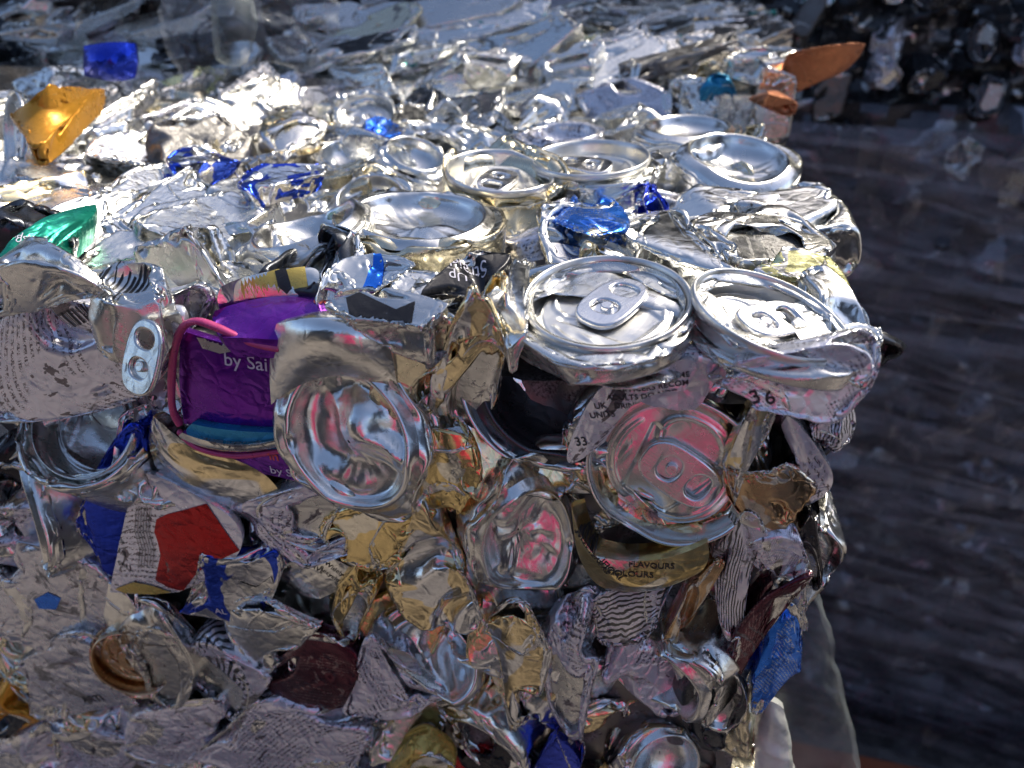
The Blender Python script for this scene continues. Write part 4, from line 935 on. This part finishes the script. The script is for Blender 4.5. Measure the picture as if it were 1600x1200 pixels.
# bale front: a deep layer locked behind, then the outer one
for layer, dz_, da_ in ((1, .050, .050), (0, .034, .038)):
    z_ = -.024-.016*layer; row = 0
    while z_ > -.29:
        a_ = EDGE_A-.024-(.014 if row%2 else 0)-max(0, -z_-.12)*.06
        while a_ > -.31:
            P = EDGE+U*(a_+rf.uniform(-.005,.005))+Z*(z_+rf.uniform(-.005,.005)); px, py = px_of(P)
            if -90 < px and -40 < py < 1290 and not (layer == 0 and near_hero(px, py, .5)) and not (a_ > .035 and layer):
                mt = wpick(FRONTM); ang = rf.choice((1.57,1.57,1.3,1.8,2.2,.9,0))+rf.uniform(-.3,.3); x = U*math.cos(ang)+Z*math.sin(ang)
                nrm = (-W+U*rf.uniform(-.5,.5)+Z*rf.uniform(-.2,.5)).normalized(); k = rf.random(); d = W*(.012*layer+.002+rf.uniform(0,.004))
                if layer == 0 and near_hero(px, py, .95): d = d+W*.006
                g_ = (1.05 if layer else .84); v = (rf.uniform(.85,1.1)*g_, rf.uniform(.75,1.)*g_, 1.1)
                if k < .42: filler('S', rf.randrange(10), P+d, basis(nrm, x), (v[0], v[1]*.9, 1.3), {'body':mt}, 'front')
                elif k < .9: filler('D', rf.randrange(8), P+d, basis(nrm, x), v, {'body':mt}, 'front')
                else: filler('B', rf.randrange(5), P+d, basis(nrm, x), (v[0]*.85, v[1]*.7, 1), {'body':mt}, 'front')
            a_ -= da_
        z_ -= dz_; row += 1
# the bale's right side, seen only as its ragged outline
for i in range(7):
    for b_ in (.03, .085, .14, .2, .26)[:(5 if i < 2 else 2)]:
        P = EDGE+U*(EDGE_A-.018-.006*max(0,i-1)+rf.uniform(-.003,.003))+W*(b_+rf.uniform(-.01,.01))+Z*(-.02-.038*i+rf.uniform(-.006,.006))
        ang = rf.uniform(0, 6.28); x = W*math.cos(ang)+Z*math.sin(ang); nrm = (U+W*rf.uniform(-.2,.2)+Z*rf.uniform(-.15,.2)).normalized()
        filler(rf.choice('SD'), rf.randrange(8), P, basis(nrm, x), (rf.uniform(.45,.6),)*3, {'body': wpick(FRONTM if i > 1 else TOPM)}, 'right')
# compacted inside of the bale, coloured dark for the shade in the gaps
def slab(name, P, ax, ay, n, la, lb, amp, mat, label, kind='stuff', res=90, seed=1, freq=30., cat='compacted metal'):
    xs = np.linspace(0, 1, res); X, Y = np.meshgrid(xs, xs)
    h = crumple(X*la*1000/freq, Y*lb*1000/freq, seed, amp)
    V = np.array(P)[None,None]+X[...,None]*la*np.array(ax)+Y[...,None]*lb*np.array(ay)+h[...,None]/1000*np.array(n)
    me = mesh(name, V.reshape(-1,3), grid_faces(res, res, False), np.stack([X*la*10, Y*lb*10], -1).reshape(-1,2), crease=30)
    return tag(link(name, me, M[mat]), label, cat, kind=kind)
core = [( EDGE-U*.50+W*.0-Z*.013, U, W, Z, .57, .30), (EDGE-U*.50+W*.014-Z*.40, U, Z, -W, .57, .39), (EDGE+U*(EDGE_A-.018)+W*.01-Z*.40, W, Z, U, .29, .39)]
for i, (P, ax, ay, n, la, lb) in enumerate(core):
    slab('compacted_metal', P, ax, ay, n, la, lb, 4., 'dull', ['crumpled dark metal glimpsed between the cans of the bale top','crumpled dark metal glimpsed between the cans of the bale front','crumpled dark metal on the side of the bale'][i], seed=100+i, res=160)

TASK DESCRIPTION
Every line of text is to be repeated exactly; pictures are left out.

FINAL ANSWER
The Blender Python script for this scene continues. Write part 4, from line 935 on. This part finishes the script. The script is for Blender 4.5. Measure the picture as if it were 1600x1200 pixels.
# bale front: a deep layer locked behind, then the outer one
for layer, dz_, da_ in ((1, .050, .050), (0, .034, .038)):
    z_ = -.024-.016*layer; row = 0
    while z_ > -.29:
        a_ = EDGE_A-.024-(.014 if row%2 else 0)-max(0, -z_-.12)*.06
        while a_ > -.31:
            P = EDGE+U*(a_+rf.uniform(-.005,.005))+Z*(z_+rf.uniform(-.005,.005)); px, py = px_of(P)
            if -90 < px and -40 < py < 1290 and not (layer == 0 and near_hero(px, py, .5)) and not (a_ > .035 and layer):
                mt = wpick(FRONTM); ang = rf.choice((1.57,1.57,1.3,1.8,2.2,.9,0))+rf.uniform(-.3,.3); x = U*math.cos(ang)+Z*math.sin(ang)
                nrm = (-W+U*rf.uniform(-.5,.5)+Z*rf.uniform(-.2,.5)).normalized(); k = rf.random(); d = W*(.012*layer+.002+rf.uniform(0,.004))
                if layer == 0 and near_hero(px, py, .95): d = d+W*.006
                g_ = (1.05 if layer else .84); v = (rf.uniform(.85,1.1)*g_, rf.uniform(.75,1.)*g_, 1.1)
                if k < .42: filler('S', rf.randrange(10), P+d, basis(nrm, x), (v[0], v[1]*.9, 1.3), {'body':mt}, 'front')
                elif k < .9: filler('D', rf.randrange(8), P+d, basis(nrm, x), v, {'body':mt}, 'front')
                else: filler('B', rf.randrange(5), P+d, basis(nrm, x), (v[0]*.85, v[1]*.7, 1), {'body':mt}, 'front')
            a_ -= da_
        z_ -= dz_; row += 1
# the bale's right side, seen only as its ragged outline
for i in range(7):
    for b_ in (.03, .085, .14, .2, .26)[:(5 if i < 2 else 2)]:
        P = EDGE+U*(EDGE_A-.018-.006*max(0,i-1)+rf.uniform(-.003,.003))+W*(b_+rf.uniform(-.01,.01))+Z*(-.02-.038*i+rf.uniform(-.006,.006))
        ang = rf.uniform(0, 6.28); x = W*math.cos(ang)+Z*math.sin(ang); nrm = (U+W*rf.uniform(-.2,.2)+Z*rf.uniform(-.15,.2)).normalized()
        filler(rf.choice('SD'), rf.randrange(8), P, basis(nrm, x), (rf.uniform(.45,.6),)*3, {'body': wpick(FRONTM if i > 1 else TOPM)}, 'right')
# compacted inside of the bale, coloured dark for the shade in the gaps
def slab(name, P, ax, ay, n, la, lb, amp, mat, label, kind='stuff', res=90, seed=1, freq=30., cat='compacted metal'):
    xs = np.linspace(0, 1, res); X, Y = np.meshgrid(xs, xs)
    h = crumple(X*la*1000/freq, Y*lb*1000/freq, seed, amp)
    V = np.array(P)[None,None]+X[...,None]*la*np.array(ax)+Y[...,None]*lb*np.array(ay)+h[...,None]/1000*np.array(n)
    me = mesh(name, V.reshape(-1,3), grid_faces(res, res, False), np.stack([X*la*10, Y*lb*10], -1).reshape(-1,2), crease=30)
    return tag(link(name, me, M[mat]), label, cat, kind=kind)
core = [( EDGE-U*.50+W*.0-Z*.013, U, W, Z, .57, .30), (EDGE-U*.50+W*.014-Z*.40, U, Z, -W, .57, .39), (EDGE+U*(EDGE_A-.018)+W*.01-Z*.40, W, Z, U, .29, .39)]
for i, (P, ax, ay, n, la, lb) in enumerate(core):
    slab('compacted_metal', P, ax, ay, n, la, lb, 4., 'dull', ['crumpled dark metal glimpsed between the cans of the bale top','crumpled dark metal glimpsed between the cans of the bale front','crumpled dark metal on the side of the bale'][i], seed=100+i, res=160)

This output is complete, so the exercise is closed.